By Chapter 6, “Remake, Reuse, Reassemble, Recombine: That’s the Way to Go”, Shore concludes by noting how art “…has become one big stylistic mash-up, then, an orgy of copying and collaging beyond the logic of time and place…” It’s hard to dispute this assessment, and it’s difficult to pass judgement on whether or not this is a destructive condition for art as a form, an ideology, a source of inspiration. Nothing ends. “© has given way to @.” In a final note that is equal parts cheeky and appropriate, Shore provides acknowledgements and “Borrowings”. He explains:

“As is only appropriate in a book on appropriating and copying, every word and thought in this text has been borrowed from someone else…”

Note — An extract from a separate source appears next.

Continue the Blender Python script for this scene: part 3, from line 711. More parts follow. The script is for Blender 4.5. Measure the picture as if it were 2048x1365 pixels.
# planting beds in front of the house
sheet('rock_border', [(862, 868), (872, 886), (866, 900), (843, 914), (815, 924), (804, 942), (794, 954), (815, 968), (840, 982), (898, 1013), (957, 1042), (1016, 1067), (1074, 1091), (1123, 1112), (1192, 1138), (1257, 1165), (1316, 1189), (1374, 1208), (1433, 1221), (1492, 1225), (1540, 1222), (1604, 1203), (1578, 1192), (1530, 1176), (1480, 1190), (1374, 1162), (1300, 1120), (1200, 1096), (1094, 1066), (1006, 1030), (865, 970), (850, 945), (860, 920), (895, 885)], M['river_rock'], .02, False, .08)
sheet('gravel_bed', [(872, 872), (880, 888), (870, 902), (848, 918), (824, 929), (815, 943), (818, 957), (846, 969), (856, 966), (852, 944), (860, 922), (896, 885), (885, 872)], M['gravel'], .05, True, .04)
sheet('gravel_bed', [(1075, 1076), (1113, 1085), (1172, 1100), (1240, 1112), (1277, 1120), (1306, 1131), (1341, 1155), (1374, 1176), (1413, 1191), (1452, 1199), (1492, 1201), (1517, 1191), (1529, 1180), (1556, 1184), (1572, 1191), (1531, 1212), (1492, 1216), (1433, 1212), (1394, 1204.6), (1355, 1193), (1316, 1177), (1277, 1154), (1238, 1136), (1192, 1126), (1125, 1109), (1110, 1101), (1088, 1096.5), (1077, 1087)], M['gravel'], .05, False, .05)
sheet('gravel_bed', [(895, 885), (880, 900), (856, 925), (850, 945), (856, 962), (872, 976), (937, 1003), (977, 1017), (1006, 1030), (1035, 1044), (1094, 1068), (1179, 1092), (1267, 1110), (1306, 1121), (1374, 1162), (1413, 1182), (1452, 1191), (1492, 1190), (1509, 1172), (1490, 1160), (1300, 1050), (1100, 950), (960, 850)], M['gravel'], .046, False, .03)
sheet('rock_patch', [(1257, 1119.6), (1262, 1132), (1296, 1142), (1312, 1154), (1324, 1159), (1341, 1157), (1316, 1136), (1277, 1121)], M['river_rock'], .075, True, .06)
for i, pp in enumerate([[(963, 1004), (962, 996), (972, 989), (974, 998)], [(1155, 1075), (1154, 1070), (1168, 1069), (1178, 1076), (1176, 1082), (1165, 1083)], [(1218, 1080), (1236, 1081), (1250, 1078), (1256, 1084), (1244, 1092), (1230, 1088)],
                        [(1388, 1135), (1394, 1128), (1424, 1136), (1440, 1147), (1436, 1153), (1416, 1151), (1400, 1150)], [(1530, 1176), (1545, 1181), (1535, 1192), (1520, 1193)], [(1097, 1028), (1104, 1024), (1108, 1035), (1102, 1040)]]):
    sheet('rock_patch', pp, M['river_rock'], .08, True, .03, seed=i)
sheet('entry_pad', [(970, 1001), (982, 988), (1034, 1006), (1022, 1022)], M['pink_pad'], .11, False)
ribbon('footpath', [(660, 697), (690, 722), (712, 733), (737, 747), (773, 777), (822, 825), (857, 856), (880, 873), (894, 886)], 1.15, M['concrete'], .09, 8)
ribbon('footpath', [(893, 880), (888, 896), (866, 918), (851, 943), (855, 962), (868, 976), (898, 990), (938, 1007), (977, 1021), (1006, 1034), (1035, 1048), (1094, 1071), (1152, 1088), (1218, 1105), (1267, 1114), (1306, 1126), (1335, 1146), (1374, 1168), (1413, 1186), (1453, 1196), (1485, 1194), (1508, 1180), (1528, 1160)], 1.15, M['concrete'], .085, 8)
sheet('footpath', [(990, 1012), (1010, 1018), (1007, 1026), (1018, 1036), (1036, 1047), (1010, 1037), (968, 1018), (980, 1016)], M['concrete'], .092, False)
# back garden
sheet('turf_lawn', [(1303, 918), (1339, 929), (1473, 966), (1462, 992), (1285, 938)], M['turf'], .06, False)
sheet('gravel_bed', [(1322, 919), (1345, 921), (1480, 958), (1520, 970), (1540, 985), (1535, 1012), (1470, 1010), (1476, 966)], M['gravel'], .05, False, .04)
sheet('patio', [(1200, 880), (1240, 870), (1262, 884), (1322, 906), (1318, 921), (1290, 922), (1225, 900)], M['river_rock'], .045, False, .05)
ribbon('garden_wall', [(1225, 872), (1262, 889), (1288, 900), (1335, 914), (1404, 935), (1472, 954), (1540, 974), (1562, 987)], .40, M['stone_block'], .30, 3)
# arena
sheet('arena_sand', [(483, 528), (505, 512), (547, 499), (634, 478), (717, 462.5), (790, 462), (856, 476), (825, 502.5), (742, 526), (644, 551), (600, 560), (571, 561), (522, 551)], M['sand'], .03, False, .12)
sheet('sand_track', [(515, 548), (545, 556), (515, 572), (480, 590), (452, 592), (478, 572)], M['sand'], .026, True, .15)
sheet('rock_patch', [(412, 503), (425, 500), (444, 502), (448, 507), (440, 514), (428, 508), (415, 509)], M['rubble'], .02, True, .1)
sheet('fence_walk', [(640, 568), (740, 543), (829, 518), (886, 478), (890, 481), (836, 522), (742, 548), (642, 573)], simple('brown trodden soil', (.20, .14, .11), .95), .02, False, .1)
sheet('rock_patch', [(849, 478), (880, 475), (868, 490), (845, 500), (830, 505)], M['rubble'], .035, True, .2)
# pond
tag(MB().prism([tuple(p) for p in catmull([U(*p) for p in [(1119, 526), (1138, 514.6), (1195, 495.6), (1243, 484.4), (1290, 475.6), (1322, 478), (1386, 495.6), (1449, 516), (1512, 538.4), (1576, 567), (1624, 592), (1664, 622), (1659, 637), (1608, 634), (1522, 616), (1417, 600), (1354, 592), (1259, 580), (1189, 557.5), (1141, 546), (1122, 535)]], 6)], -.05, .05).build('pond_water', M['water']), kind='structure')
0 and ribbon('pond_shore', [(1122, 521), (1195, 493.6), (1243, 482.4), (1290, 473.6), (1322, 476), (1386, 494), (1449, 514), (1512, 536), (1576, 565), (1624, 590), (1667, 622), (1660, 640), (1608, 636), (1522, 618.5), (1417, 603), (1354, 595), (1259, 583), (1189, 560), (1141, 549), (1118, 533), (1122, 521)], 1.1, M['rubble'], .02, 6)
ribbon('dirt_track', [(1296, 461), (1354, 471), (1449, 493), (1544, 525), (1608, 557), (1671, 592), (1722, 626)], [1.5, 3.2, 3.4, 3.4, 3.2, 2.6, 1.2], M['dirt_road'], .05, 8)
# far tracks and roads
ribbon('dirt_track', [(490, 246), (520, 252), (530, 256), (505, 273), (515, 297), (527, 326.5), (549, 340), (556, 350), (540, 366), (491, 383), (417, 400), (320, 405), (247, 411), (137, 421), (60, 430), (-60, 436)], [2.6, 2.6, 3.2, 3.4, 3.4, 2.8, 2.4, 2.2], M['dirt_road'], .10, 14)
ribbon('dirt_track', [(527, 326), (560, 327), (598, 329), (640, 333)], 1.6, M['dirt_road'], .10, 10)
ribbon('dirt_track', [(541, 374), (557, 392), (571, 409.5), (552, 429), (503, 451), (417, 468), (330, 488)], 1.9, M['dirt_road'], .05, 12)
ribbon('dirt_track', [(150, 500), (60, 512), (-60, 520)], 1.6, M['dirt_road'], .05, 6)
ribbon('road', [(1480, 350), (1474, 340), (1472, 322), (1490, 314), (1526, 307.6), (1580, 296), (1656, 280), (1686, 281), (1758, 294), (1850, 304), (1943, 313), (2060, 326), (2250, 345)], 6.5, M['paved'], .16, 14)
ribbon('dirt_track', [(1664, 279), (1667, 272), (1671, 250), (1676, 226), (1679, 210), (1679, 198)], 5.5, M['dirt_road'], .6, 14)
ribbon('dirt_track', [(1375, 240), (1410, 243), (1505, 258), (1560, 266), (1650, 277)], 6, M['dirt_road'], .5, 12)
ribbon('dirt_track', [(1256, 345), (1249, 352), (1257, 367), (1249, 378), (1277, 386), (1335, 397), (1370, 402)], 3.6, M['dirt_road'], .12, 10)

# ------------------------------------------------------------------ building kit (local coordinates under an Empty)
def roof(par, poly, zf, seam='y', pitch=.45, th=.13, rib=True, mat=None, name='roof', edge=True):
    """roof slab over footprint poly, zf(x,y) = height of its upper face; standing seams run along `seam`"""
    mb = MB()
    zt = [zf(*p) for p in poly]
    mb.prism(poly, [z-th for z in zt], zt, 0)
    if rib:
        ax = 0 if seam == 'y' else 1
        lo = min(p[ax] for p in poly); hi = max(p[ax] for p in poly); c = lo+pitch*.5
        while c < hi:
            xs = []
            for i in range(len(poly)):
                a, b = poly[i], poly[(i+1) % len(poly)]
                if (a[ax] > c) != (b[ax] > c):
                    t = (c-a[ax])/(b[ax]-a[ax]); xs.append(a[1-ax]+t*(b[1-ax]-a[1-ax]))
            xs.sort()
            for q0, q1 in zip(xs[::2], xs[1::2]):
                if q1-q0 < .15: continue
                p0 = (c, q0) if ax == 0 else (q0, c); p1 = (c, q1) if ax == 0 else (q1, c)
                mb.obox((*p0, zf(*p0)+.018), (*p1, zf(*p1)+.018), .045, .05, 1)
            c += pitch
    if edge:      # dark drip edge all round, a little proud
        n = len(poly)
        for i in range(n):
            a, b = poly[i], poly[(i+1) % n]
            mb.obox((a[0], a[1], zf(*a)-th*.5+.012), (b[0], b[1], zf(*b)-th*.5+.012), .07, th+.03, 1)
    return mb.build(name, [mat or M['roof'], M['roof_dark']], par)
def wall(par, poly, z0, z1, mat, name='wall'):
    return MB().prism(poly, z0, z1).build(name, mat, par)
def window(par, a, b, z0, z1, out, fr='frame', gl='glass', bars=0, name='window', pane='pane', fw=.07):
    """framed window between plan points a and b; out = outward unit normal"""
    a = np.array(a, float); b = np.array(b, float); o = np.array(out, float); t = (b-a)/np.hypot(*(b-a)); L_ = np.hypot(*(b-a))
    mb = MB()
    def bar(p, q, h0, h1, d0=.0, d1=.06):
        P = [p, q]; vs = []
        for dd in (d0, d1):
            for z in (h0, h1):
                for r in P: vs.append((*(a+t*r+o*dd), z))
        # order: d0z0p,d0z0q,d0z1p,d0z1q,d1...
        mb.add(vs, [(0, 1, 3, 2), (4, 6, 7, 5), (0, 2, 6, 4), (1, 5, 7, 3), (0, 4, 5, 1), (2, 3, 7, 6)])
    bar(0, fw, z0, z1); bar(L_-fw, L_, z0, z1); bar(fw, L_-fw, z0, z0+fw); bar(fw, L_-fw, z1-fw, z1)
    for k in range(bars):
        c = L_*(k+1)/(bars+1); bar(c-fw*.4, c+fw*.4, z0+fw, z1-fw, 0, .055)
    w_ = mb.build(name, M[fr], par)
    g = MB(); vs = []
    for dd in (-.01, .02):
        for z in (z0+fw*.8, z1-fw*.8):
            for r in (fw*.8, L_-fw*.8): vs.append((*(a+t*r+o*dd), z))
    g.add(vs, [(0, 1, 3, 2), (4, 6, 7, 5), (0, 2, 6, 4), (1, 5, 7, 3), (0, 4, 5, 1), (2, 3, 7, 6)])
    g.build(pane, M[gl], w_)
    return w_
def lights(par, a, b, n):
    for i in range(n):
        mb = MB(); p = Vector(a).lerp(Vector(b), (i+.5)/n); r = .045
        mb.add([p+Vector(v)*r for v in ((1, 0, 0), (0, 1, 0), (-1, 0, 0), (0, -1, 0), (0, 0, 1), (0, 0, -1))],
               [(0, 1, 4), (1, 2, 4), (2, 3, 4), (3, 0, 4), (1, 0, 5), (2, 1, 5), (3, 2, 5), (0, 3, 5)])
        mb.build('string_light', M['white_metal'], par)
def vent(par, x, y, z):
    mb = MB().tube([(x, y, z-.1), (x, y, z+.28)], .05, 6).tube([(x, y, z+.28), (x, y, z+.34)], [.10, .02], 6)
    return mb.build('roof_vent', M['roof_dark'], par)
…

This is followed by careful credits, in two columns per page, chapter-by-chapter, offering the inspiration and source material for the contained ideas. How we feel about these end notes will be measured by how we feel about originality. Is it real? Is Justin Timberlake a crass manipulator of image rather than an artist in creative transition? Should Dodge Ram Trucks be ashamed of itself for presuming MLK would have endorsed its product? In a life where our public images need to be represented long after our deaths, the trespasses done by commerce on the integrity of a slain civil rights leader are hard to forgive. Beg, Steal, and Borrow (packaged to look like a classic Penguin Book but in fact it’s an Elephant book) is a fascinating testament to the many ways we remember, create, and pay forward our visions to the next generation.